Il fenomeno riguarda entrambi i campi classici della divisione politica, cioè la destra e la sinistra, mentre i Cinque Stelle non ne sono toccati e così sottolineano la loro estraneità al sistema tradizionale dei partiti. Di nuovo si tratta di una novità relativa, perché tanto il vecchio Popolo delle Libertà quanto il tradizionale Ulivo e il suo succedaneo, l’Unione, si presentavano come coalizioni di diverse forze e sigle politiche. Tuttavia allora si trattava quasi esclusivamente di componenti che avevano una storia precedente. Alle prossime elezioni si vedranno invece di fatto sigle che vengono inventate dal nulla semplicemente per non lasciare a spasso i componenti di un ceto politico e per consentire loro di acquisire (meglio: di sperare di acquisire) un futuro politico.
Tutto dipende infatti dal sistema bislacco che si è riusciti ad inventare. Infatti se, poniamo, il candidato Pierino (perdonate i nomi, ma vogliamo evitare letture dietrologiche insensate) venisse semplicemente messo in lista dal partito X, i voti che raccoglie difficilmente sarebbero visibili, a meno che non venisse candidato nell’uninominale, ma questo è escluso trattandosi del candidato di un partito minore e visto l’affollamento che ci sarà in quella fascia. Se invece il signor Pierino riesce a mettersi in lista con un proprio simbolo di partito, si avranno alcuni vantaggi: 1) si potrà contare con certezza quanti voti avrà preso; 2) se ha superato la soglia del uno per cento potrà trasferire quei voti alla coalizione; 3) se per caso riuscisse a raggiungere un 3% potrebbe consolidarsi definitivamente. Insomma Pierino potrà acquisire qualche ritorno nel gran mercato della politica, che non gestisce solo la distribuzione dei seggi derivati dalle elezioni.
Per la verità ci sarebbe una barriera per evitare il proliferare insensato di liste: il numero di firme necessario per accreditarla ad essere presente sulle schede. Quel numero è molto alto e ci sono già proteste per questo fatto, anche, comprensibilmente, per il tempo molto limitato che è a disposizione per la raccolta delle firme. Tuttavia ci sono anche escamotage per aggirare l’ostacolo, come farsi accreditare da qualche forza già presente in parlamento.
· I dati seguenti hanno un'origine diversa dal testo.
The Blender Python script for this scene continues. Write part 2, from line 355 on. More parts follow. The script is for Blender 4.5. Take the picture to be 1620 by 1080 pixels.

Sarà interessante vedere come andrà a finire, perché non è affatto sicuro che la frammentazione esplosa in quest’ultima fase riesca alla fine a produrre l’alto numero di liste che sembrerebbero prospettarsi. Ci saranno confluenze di più sigle in una sola lista, ma questo non semplificherà automaticamente, perché il rischio che poi quegli assemblaggi esplodano superato il tornante elettorale non è affatto piccolo. In ogni caso è possibile se non probabile che assistiamo di nuovo ad un parlamento in cui le appartenenze sono più che fluide, i cambi di casacca sono una consuetudine molto praticata e il mercato sulle misure legislative da adottare vada al di là della ragionevole misura presente in ogni assemblea legislativa.
La domanda più inquietante riguarda però come i cittadini accoglieranno questa esplosione di liste e listine, perché non è escluso che si incrementi ulteriormente il sentimento di rifiuto a partecipare a quella che rischia di essere una fiera delle vanità politiche.